__Scenes as source code__.

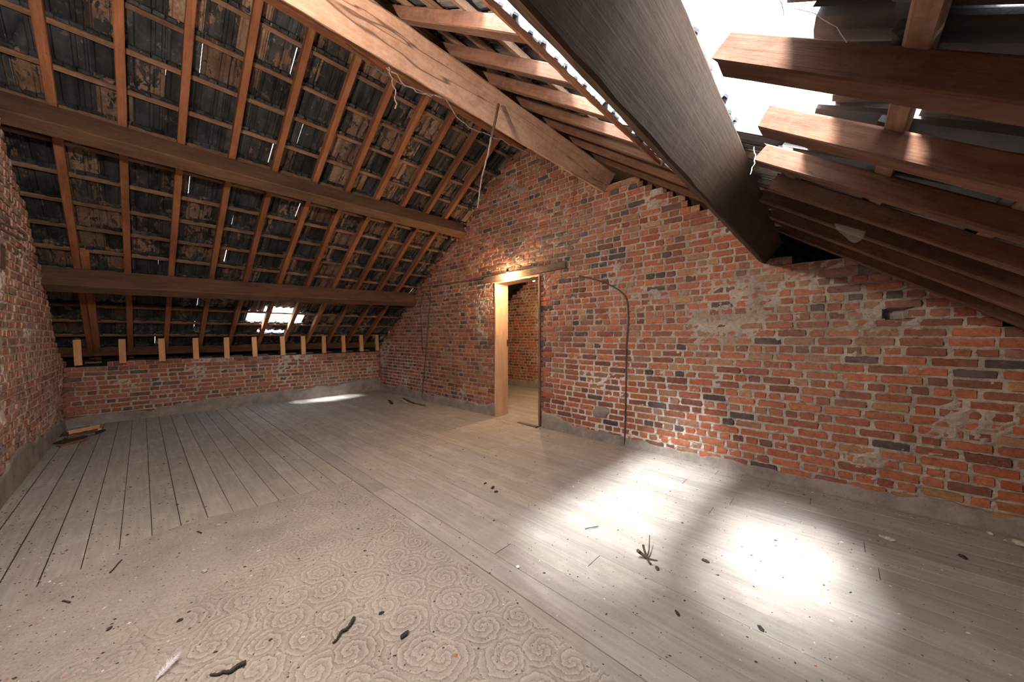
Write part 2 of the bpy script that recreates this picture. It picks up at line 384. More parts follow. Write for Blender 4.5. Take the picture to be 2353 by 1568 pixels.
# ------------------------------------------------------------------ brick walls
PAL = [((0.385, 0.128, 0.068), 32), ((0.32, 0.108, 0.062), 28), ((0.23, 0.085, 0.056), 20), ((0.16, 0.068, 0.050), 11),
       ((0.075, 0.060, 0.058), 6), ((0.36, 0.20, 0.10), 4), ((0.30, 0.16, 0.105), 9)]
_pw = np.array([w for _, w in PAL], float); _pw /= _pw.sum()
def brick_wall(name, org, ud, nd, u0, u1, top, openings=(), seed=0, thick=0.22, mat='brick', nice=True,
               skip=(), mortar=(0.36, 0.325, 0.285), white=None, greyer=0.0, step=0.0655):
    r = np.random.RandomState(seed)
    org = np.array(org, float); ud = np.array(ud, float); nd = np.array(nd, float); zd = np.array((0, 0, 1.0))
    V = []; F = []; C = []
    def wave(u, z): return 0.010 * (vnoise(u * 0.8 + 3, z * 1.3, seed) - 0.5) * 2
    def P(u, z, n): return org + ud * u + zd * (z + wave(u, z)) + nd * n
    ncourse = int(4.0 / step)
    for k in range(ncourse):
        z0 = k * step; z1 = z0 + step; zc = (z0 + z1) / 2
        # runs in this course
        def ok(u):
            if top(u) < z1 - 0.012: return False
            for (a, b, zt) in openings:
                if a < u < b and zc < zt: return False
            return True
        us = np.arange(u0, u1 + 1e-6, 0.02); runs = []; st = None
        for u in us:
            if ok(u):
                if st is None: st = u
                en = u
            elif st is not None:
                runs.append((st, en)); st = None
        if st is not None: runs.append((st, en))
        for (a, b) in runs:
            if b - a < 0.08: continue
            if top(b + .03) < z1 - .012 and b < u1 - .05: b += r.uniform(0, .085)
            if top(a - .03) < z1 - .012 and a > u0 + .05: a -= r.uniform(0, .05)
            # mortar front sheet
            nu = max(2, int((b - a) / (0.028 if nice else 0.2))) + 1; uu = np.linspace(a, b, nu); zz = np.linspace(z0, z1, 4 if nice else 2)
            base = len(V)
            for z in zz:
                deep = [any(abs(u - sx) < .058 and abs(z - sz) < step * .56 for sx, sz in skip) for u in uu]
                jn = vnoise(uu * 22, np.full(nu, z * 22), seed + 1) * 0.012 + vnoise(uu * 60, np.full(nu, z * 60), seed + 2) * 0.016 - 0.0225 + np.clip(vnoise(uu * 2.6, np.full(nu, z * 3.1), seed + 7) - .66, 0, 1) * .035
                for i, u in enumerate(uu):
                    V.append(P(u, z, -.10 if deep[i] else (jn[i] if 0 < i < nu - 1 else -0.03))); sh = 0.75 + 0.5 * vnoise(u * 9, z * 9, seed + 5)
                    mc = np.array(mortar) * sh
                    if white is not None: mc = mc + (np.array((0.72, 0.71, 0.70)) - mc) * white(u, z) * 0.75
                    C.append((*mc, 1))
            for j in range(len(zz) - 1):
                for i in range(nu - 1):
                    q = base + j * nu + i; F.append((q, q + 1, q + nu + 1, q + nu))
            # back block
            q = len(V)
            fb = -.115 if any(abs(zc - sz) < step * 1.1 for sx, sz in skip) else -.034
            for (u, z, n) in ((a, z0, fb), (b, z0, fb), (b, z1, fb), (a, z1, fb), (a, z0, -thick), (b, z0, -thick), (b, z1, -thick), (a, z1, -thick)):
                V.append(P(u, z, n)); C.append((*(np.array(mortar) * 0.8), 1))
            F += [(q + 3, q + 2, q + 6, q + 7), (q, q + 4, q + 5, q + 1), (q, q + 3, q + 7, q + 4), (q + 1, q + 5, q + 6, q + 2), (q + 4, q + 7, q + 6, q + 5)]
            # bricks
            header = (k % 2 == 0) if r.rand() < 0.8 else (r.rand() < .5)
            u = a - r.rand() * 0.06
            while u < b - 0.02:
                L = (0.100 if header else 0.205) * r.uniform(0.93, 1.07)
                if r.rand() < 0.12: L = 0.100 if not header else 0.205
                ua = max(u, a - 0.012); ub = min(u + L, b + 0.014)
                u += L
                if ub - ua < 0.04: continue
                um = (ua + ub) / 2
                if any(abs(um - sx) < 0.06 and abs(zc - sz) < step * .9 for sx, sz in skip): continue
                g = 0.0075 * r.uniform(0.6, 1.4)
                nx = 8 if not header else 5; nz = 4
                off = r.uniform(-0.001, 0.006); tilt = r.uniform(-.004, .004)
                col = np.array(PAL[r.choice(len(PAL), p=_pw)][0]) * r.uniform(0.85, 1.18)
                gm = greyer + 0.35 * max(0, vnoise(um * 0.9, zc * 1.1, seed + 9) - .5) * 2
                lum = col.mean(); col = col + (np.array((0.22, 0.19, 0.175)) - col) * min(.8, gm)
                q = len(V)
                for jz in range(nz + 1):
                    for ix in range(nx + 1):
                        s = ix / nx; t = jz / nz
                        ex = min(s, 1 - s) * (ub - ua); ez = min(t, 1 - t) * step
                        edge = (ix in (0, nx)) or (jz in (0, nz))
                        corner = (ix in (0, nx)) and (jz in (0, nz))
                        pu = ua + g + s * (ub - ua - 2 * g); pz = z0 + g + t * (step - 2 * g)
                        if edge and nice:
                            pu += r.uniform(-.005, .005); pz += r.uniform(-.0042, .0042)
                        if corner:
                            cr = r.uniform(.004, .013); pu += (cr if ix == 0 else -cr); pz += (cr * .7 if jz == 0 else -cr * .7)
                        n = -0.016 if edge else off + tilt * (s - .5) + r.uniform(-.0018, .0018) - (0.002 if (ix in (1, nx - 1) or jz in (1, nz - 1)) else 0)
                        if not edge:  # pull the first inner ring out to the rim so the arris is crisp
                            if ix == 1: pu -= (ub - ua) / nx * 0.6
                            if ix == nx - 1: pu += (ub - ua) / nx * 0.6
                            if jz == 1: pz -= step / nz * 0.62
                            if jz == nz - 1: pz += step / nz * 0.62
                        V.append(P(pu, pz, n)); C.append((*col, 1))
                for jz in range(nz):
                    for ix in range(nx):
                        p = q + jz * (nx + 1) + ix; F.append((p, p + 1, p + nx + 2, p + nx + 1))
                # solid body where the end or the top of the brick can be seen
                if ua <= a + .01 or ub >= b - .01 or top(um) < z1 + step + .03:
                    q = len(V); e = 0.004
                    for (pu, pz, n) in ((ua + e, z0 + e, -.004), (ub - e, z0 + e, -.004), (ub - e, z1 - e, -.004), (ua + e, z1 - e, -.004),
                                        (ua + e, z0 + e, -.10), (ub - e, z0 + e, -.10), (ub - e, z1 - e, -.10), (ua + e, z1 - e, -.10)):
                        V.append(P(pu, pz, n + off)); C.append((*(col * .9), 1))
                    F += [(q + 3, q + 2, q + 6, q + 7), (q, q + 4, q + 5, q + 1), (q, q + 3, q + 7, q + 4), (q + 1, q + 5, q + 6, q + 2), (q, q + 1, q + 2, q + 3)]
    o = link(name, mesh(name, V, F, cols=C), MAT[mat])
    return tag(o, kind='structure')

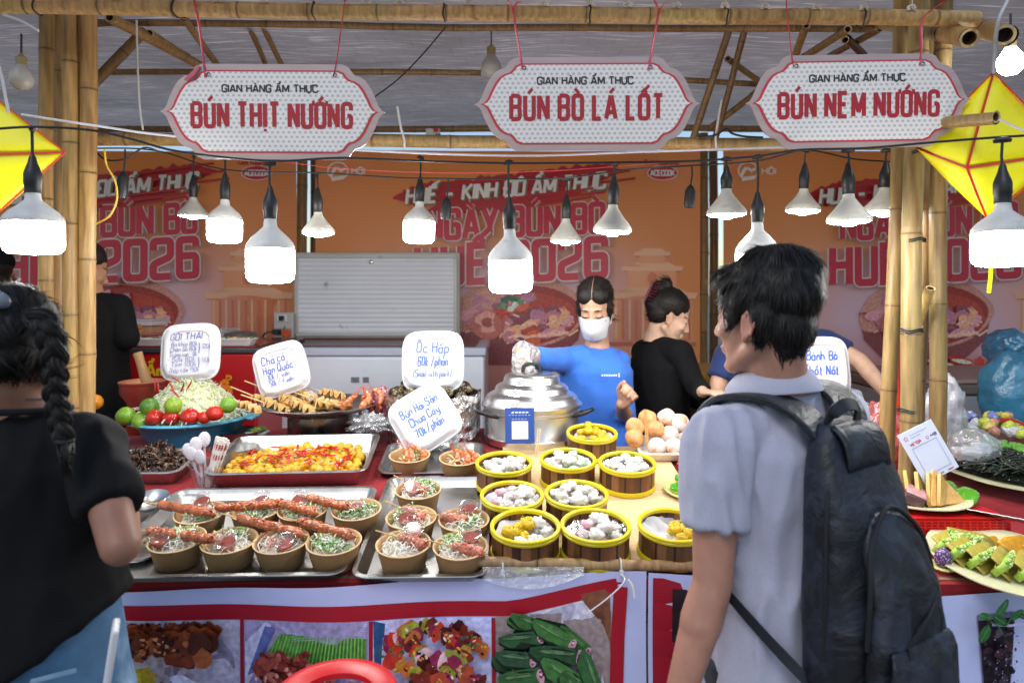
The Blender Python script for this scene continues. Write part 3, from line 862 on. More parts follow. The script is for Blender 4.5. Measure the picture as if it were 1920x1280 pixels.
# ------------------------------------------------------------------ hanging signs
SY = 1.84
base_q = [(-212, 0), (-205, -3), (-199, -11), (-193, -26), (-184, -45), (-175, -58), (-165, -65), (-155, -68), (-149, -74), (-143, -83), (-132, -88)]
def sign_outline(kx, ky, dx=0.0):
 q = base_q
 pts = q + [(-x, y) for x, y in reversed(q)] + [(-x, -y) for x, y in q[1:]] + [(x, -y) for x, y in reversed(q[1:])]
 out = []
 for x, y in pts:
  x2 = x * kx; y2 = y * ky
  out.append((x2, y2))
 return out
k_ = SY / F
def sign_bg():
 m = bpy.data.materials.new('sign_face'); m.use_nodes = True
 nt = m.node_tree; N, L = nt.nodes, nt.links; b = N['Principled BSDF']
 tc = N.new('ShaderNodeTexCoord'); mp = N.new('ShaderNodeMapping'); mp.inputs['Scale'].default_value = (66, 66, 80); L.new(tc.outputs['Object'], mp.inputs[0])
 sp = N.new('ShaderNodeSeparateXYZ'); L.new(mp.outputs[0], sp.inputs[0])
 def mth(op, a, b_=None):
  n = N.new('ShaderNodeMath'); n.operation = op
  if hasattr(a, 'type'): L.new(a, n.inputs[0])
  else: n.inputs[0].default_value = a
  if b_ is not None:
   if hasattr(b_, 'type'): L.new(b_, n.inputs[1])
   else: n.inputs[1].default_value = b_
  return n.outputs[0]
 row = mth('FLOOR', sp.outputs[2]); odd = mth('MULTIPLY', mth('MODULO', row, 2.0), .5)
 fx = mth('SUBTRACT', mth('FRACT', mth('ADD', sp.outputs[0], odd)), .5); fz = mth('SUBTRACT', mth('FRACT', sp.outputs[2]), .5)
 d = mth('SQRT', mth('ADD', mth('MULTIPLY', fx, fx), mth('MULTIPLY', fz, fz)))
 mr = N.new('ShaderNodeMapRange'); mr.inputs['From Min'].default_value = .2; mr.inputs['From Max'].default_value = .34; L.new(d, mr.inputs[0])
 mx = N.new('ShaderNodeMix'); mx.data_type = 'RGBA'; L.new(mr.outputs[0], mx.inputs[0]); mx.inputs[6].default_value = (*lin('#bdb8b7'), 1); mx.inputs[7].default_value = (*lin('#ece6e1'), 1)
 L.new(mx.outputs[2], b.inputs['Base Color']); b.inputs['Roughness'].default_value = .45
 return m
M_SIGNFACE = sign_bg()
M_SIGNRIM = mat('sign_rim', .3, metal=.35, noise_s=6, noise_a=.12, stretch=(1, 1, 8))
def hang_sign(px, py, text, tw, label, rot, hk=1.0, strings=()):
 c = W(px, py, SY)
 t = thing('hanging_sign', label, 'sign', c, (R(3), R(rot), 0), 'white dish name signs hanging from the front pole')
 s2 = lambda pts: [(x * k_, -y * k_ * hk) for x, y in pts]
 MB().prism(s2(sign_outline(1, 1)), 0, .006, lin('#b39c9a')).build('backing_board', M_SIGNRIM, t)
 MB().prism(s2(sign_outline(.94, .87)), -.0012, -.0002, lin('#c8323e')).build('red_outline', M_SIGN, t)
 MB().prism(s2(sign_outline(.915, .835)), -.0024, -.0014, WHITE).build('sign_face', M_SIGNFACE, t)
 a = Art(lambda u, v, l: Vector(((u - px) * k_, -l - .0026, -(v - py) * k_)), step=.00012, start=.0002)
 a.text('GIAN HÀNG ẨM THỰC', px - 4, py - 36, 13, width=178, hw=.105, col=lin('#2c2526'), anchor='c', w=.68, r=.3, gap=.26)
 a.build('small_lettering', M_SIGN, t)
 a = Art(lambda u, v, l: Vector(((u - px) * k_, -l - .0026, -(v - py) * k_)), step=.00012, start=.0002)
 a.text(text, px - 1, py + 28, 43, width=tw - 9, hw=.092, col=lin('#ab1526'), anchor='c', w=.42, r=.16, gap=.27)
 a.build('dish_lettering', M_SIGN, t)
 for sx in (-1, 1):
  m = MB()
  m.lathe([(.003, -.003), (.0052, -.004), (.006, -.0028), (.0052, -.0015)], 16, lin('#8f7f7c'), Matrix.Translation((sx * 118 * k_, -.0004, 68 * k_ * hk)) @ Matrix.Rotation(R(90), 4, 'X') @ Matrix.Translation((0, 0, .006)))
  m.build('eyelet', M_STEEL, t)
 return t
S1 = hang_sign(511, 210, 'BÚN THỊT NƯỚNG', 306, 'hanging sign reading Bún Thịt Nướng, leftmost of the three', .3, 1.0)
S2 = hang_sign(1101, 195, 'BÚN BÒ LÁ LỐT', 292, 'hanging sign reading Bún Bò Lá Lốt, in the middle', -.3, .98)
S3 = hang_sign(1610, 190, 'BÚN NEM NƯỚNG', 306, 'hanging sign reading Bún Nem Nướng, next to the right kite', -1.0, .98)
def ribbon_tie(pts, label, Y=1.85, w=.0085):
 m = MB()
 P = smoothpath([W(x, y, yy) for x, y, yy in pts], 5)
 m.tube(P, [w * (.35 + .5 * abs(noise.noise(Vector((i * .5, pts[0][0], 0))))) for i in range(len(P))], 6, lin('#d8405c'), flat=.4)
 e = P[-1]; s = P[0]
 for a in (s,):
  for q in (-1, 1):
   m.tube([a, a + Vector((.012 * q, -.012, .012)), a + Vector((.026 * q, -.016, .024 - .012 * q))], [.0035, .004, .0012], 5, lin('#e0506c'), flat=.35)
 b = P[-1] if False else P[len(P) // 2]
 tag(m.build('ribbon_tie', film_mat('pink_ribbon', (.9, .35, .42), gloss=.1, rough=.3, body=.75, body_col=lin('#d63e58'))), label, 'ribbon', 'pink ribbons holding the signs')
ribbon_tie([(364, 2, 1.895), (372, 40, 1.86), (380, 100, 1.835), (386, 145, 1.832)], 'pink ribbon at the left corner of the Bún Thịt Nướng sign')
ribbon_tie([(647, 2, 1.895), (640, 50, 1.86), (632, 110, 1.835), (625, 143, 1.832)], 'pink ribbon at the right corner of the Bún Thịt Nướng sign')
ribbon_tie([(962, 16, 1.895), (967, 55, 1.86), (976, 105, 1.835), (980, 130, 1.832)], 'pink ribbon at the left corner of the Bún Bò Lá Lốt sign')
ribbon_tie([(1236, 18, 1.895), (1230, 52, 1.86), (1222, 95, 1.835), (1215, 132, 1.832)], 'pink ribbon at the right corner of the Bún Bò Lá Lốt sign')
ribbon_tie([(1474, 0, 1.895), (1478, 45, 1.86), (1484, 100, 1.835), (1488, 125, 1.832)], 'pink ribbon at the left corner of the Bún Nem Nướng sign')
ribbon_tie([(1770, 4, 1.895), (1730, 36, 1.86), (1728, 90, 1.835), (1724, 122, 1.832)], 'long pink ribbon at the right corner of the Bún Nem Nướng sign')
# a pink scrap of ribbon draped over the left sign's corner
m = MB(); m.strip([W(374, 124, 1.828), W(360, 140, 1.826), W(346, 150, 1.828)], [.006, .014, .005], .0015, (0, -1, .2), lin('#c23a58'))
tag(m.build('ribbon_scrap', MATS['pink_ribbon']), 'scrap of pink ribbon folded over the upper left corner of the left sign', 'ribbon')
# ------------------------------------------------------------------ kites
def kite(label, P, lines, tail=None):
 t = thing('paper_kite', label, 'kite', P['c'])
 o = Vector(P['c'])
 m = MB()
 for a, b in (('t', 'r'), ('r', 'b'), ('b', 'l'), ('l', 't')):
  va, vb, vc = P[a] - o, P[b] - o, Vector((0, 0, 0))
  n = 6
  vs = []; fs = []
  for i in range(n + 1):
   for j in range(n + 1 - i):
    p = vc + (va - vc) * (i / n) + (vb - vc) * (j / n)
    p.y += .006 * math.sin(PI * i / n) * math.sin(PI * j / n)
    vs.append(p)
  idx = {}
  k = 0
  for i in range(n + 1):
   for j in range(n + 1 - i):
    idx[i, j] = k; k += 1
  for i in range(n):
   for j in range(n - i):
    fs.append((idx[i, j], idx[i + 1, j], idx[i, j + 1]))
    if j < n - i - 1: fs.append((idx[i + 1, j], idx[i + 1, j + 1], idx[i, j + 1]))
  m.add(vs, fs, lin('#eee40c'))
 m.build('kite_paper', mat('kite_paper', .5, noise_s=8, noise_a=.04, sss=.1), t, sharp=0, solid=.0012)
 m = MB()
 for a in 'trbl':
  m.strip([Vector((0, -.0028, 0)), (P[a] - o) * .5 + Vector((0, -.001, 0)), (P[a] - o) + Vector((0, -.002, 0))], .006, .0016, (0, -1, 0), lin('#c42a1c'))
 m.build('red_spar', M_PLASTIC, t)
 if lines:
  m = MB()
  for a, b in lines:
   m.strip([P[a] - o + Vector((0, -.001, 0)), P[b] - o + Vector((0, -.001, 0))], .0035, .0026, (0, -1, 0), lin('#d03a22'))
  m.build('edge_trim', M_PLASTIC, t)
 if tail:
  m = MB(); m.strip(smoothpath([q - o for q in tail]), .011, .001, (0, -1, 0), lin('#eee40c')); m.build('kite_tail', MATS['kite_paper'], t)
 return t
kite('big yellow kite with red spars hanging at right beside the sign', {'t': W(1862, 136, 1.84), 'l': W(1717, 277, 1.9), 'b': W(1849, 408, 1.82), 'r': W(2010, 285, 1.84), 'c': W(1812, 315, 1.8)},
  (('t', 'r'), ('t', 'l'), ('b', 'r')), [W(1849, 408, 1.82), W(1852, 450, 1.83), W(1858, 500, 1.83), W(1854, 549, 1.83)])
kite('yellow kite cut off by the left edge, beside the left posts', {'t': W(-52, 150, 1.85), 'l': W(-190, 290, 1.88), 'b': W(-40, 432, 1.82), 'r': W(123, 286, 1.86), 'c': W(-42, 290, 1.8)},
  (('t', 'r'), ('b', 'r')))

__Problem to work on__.
Say, as a number only, how many lines of the data contain "pixels".

__Final answer__.
2